• Given task
Leave out every picture, then transcribe the rest of the listing exactly.

-- -- --

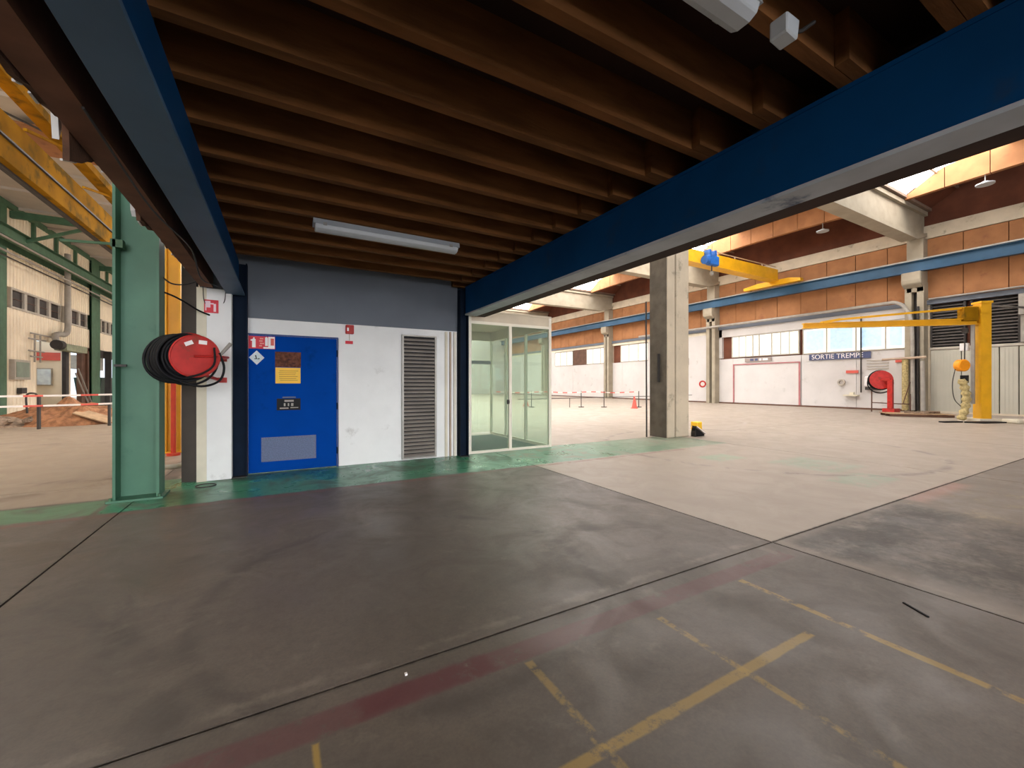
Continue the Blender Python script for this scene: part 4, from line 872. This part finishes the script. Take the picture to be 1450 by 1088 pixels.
# left ceiling and girder
lc = holder('ceiling_left', (-4, 20, 10.6))
yy = -14
while yy < 60:
    B().box(-12.2, 4.0, yy + .03, yy + 2.97, 10.62, 10.72).build('panel', 'lceil', lc)
    B().box(-12.1, 3.9, yy - .06, yy + .06, 10.5, 10.62).build('purlin', 'lceil', lc); yy += 3
for x in (-9.2, -6.4): B().box(x - .05, x + .05, 6, 56, 10.42, 10.5).build('tie_beam', 'dkgreen', lc)
for a_ in (20, 28, 36, 44): B().box(-1.2, 3.4, a_ + 1, a_ + 6, 10.40, 10.42).build('rooflight', 'skyL', lc)
for a_ in (7,): B().box(-11.2, -4.6, a_ + 1, a_ + 6.5, 10.56, 10.6).build('rooflight', 'skyL', lc)
B().box(-8, -5.5, 20.2, 22.6, 10.3, 10.36).build('orange_strip', 'orange', lc)
B().beam((-8.2, 16, 9.4), (-5.2, 23, 10.2), .05, .05).beam((-6, 17, 9.8), (-3, 26, 10.2), .05, .05).build('tie_rod', 'dark', lc)
t = thing('runway_girder', (-5, 25, 6), 'deep dusty yellow runway girder crossing high in the left hall', 'girder')
B().box(-5.15, -4.85, 3, 45, 6.0, 6.42).build('lower_box', 'oyellow', t)
B().box(-5.3, -4.8, 3, 45, 6.42, 6.46).build('rail', 'dark', t)
B().box(-5.5, -4.95, 3, 45, 6.46, 7.05).build('upper_box', 'oyellow', t)
B().box(-4.9, -4.6, 3, 45, 7.4, 7.6).build('top_member', 'oyellow', t)
for k in range(14): B().beam((-4.9, 4 + k * 3, 7.05), (-4.75, 5.5 + k * 3, 7.42), .06, .06).build('brace', 'oyellow', t)
B().box(-5.1, -5.0, 3, 45, 5.94, 6.0).build('lower_rail', 'dark', t)
tag(B().tube([(-5.2, 13.6, 7.15), (-5.2, 15.2, 7.15)], .07).build('tube_lamp', 'tube', org=(-5.2, 14, 7.1)), 'white tube lamp on top of the yellow runway girder', 'lamp')
for y in (30.5, 41.5): tag(B().box(-12, 3.9, y - .1, y + .1, 9.9, 10.25).build('cross_beam', 'dkgreen', org=(-4, y, 10)), ('near green cross beam under the left hall ceiling', 'far green cross beam under the left hall ceiling')[y > 40], 'beam')
for y in (30.5,): tag(B().beam((-11.5, y - .4, 8.6), (-8.5, y - .2, 10.1), .14, .14).build('knee_brace', 'dkgreen', org=(-10, y, 9)), 'green diagonal brace from the left wall to the cross beam', 'brace')

# barrier, rubble
t = thing('site_barrier', (-6.5, 19.8, 0), 'dark metal site barrier with white and red tape before the dirt heap', 'barrier')
for x, y in ((-7.06, 19.57), (-5.44, 19.98)): B().beam((x, y, 0), (x, y, 1.12), .12, .06).build('post', 'dark', t)
for z in (1.1, .75): B().tube([(-7.06, 19.57, z), (-6.2, 19.8, z + .02), (-5.44, 19.98, z)], .025).build('rail', 'dark', t)
B().tube(curve_pts([(-7.6, 20.3, .5), (-7.62, 20.3, 1.1), (-7.4, 20.2, 1.18), (-7.1, 19.6, 1.1)]), .03).build('hoop', 'dark', t)
def LL(a, b, s_, z, sag): return Vector((a[0] + (b[0] - a[0]) * s_, a[1] + (b[1] - a[1]) * s_, z - sag * math.sin(s_ * PI)))
for z, sg in ((1.16, .05), (.85, .07)):
    for i in range(36): B().beam(LL((-11, 18.2), (-3.6, 20.3), i / 36, z, sg), LL((-11, 18.2), (-3.6, 20.3), (i + 1) / 36, z, sg), .008, .06).build('tape', 'tape' if (i // 2) % 3 else 'tapered', t)
def mound(name, cx, cy, rx, ry, h, m, label, cat, seed):
    random.seed(seed); n = 26; vs = []; fs = []
    for i in range(n + 1):
        for j in range(n + 1):
            u, v = i / n * 2 - 1, j / n * 2 - 1; r2 = u * u + v * v
            z = max(0, 1 - r2) ** 1.1 * h * (1 + .35 * math.sin(u * 7 + seed) * math.cos(v * 6)) + (random.uniform(0, .07) if r2 < 1 else -.02)
            vs.append((cx + u * rx, cy + v * ry, z))
    for i in range(n):
        for j in range(n): a_ = i * (n + 1) + j; fs.append((a_, a_ + n + 1, a_ + n + 2, a_ + 1))
    return tag(B().add(vs, fs).build(name, m, org=(cx, cy, 0)), label, cat, kind='stuff')
mound('dirt_heap', -6.9, 22.0, 1.4, 1.6, .75, 'dirt', 'heap of brown earth behind the metal site barrier', 'dirt', 3)
mound('dirt_heap', -5.0, 26.2, 1.9, 2.2, 1.0, 'dirt', 'second heap of brown earth partly behind the green column', 'dirt', 5)
mound('rubble_heap', -9.0, 21.3, 1.3, .8, .35, 'rubble', 'low heap of grey rubble at the left edge', 'rubble', 8)
mound('rubble_heap', -9.0, 27.6, 2.2, 2.2, .45, 'dirt', 'broken pinkish ground before the cream wall', 'rubble', 11)
tag(B().beam((-6.6, 21.0, .5), (-5.6, 20.9, .1), .5, .04, (0, -.3, 1)).build('loose_board', 'plank', org=(-6, 21, 0)), 'flat grey board leaning on the earth heap', 'board')
random.seed(21)
for k in range(14):
    x, y = random.uniform(-9.8, -7.9), random.uniform(20.3, 21.2); s_ = random.uniform(.08, .2)
    tag(B().beam((x, y, .1 + random.random() * .15), (x + s_, y + random.uniform(-.1, .1), .16 + random.random() * .2), s_, s_ * .6).build('rubble_lump', 'rubble', org=(x, y, 0)), 'broken grey lump on the low rubble heap at the left edge', 'rubble', 'rubble lumps at the left edge')
tag(B().beam((3.71, 1.15, .004), (3.62, 1.0, .004), .012, .008).build('wire_scrap', 'black', org=(3.65, 1.07, 0)), 'short black scrap lying on the bare floor at the right', 'scrap')
tag(B().box(1.0 - .45, 1.012 - .45, 2.11, 2.125, 0, .008).build('paper_scrap', 'signwhite', org=(.55, 2.11, 0)), 'tiny white crumb on the red floor lane', 'scrap')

-- -- --

• Response to the task
Continue the Blender Python script for this scene: part 4, from line 872. This part finishes the script. Take the picture to be 1450 by 1088 pixels.
# left ceiling and girder
lc = holder('ceiling_left', (-4, 20, 10.6))
yy = -14
while yy < 60:
    B().box(-12.2, 4.0, yy + .03, yy + 2.97, 10.62, 10.72).build('panel', 'lceil', lc)
    B().box(-12.1, 3.9, yy - .06, yy + .06, 10.5, 10.62).build('purlin', 'lceil', lc); yy += 3
for x in (-9.2, -6.4): B().box(x - .05, x + .05, 6, 56, 10.42, 10.5).build('tie_beam', 'dkgreen', lc)
for a_ in (20, 28, 36, 44): B().box(-1.2, 3.4, a_ + 1, a_ + 6, 10.40, 10.42).build('rooflight', 'skyL', lc)
for a_ in (7,): B().box(-11.2, -4.6, a_ + 1, a_ + 6.5, 10.56, 10.6).build('rooflight', 'skyL', lc)
B().box(-8, -5.5, 20.2, 22.6, 10.3, 10.36).build('orange_strip', 'orange', lc)
B().beam((-8.2, 16, 9.4), (-5.2, 23, 10.2), .05, .05).beam((-6, 17, 9.8), (-3, 26, 10.2), .05, .05).build('tie_rod', 'dark', lc)
t = thing('runway_girder', (-5, 25, 6), 'deep dusty yellow runway girder crossing high in the left hall', 'girder')
B().box(-5.15, -4.85, 3, 45, 6.0, 6.42).build('lower_box', 'oyellow', t)
B().box(-5.3, -4.8, 3, 45, 6.42, 6.46).build('rail', 'dark', t)
B().box(-5.5, -4.95, 3, 45, 6.46, 7.05).build('upper_box', 'oyellow', t)
B().box(-4.9, -4.6, 3, 45, 7.4, 7.6).build('top_member', 'oyellow', t)
for k in range(14): B().beam((-4.9, 4 + k * 3, 7.05), (-4.75, 5.5 + k * 3, 7.42), .06, .06).build('brace', 'oyellow', t)
B().box(-5.1, -5.0, 3, 45, 5.94, 6.0).build('lower_rail', 'dark', t)
tag(B().tube([(-5.2, 13.6, 7.15), (-5.2, 15.2, 7.15)], .07).build('tube_lamp', 'tube', org=(-5.2, 14, 7.1)), 'white tube lamp on top of the yellow runway girder', 'lamp')
for y in (30.5, 41.5): tag(B().box(-12, 3.9, y - .1, y + .1, 9.9, 10.25).build('cross_beam', 'dkgreen', org=(-4, y, 10)), ('near green cross beam under the left hall ceiling', 'far green cross beam under the left hall ceiling')[y > 40], 'beam')
for y in (30.5,): tag(B().beam((-11.5, y - .4, 8.6), (-8.5, y - .2, 10.1), .14, .14).build('knee_brace', 'dkgreen', org=(-10, y, 9)), 'green diagonal brace from the left wall to the cross beam', 'brace')

# barrier, rubble
t = thing('site_barrier', (-6.5, 19.8, 0), 'dark metal site barrier with white and red tape before the dirt heap', 'barrier')
for x, y in ((-7.06, 19.57), (-5.44, 19.98)): B().beam((x, y, 0), (x, y, 1.12), .12, .06).build('post', 'dark', t)
for z in (1.1, .75): B().tube([(-7.06, 19.57, z), (-6.2, 19.8, z + .02), (-5.44, 19.98, z)], .025).build('rail', 'dark', t)
B().tube(curve_pts([(-7.6, 20.3, .5), (-7.62, 20.3, 1.1), (-7.4, 20.2, 1.18), (-7.1, 19.6, 1.1)]), .03).build('hoop', 'dark', t)
def LL(a, b, s_, z, sag): return Vector((a[0] + (b[0] - a[0]) * s_, a[1] + (b[1] - a[1]) * s_, z - sag * math.sin(s_ * PI)))
for z, sg in ((1.16, .05), (.85, .07)):
    for i in range(36): B().beam(LL((-11, 18.2), (-3.6, 20.3), i / 36, z, sg), LL((-11, 18.2), (-3.6, 20.3), (i + 1) / 36, z, sg), .008, .06).build('tape', 'tape' if (i // 2) % 3 else 'tapered', t)
def mound(name, cx, cy, rx, ry, h, m, label, cat, seed):
    random.seed(seed); n = 26; vs = []; fs = []
    for i in range(n + 1):
        for j in range(n + 1):
            u, v = i / n * 2 - 1, j / n * 2 - 1; r2 = u * u + v * v
            z = max(0, 1 - r2) ** 1.1 * h * (1 + .35 * math.sin(u * 7 + seed) * math.cos(v * 6)) + (random.uniform(0, .07) if r2 < 1 else -.02)
            vs.append((cx + u * rx, cy + v * ry, z))
    for i in range(n):
        for j in range(n): a_ = i * (n + 1) + j; fs.append((a_, a_ + n + 1, a_ + n + 2, a_ + 1))
    return tag(B().add(vs, fs).build(name, m, org=(cx, cy, 0)), label, cat, kind='stuff')
mound('dirt_heap', -6.9, 22.0, 1.4, 1.6, .75, 'dirt', 'heap of brown earth behind the metal site barrier', 'dirt', 3)
mound('dirt_heap', -5.0, 26.2, 1.9, 2.2, 1.0, 'dirt', 'second heap of brown earth partly behind the green column', 'dirt', 5)
mound('rubble_heap', -9.0, 21.3, 1.3, .8, .35, 'rubble', 'low heap of grey rubble at the left edge', 'rubble', 8)
mound('rubble_heap', -9.0, 27.6, 2.2, 2.2, .45, 'dirt', 'broken pinkish ground before the cream wall', 'rubble', 11)
tag(B().beam((-6.6, 21.0, .5), (-5.6, 20.9, .1), .5, .04, (0, -.3, 1)).build('loose_board', 'plank', org=(-6, 21, 0)), 'flat grey board leaning on the earth heap', 'board')
random.seed(21)
for k in range(14):
    x, y = random.uniform(-9.8, -7.9), random.uniform(20.3, 21.2); s_ = random.uniform(.08, .2)
    tag(B().beam((x, y, .1 + random.random() * .15), (x + s_, y + random.uniform(-.1, .1), .16 + random.random() * .2), s_, s_ * .6).build('rubble_lump', 'rubble', org=(x, y, 0)), 'broken grey lump on the low rubble heap at the left edge', 'rubble', 'rubble lumps at the left edge')
tag(B().beam((3.71, 1.15, .004), (3.62, 1.0, .004), .012, .008).build('wire_scrap', 'black', org=(3.65, 1.07, 0)), 'short black scrap lying on the bare floor at the right', 'scrap')
tag(B().box(1.0 - .45, 1.012 - .45, 2.11, 2.125, 0, .008).build('paper_scrap', 'signwhite', org=(.55, 2.11, 0)), 'tiny white crumb on the red floor lane', 'scrap')